In the polls, the president is in free fall, and Morena is faring even worse. They deny it officially, but they know the truth. Hence, their desperation to create conditions to legally annul elections if necessary. Morena is beginning to glimpse the possibility of a severe punitive vote from the public.

Faced with the specter of more indictments against Morena leaders and officials, their fear is well-founded, especially given the fact that hurts but is true. A majority of Mexicans believe that when there is an indictment from the United States, it is because the accusation has a high probability of being true. That certainty stems from the fact that the Mexican government itself constantly extradites criminals to the United States, as was the case with the latest batch of 37 prisoners expelled en masse to the United States, bringing the total to 92 extradited so far during this six-year term. Why, people wonder, should Rocha’s case be any different? Especially when two of the defendants have already turned themselves in to U.S. authorities. The government has fallen into its own trap.

The president refuses to hand Rocha over to the United States. How long can she withstand the pressure from both the outside and the inside? From within, the pressure is social, coming from a society that judges Rocha to be guilty, while from outside it comes from a government that claims to have evidence of his guilt.

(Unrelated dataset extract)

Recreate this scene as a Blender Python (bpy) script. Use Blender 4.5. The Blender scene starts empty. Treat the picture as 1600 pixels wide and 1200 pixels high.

The president’s dilemma lies at this crossroads. Defending Rocha means protecting AMLO and his deals with organized crime. Extraditing Rocha to U.S. courts is a way to show Mexican society that she is committed to rooting out organized crime from national life. But breaking with AMLO means dividing the movement. The look of terror on her face during her morning press conference is because she cannot decide whose side she is on: AMLO’s or Mexican society’s?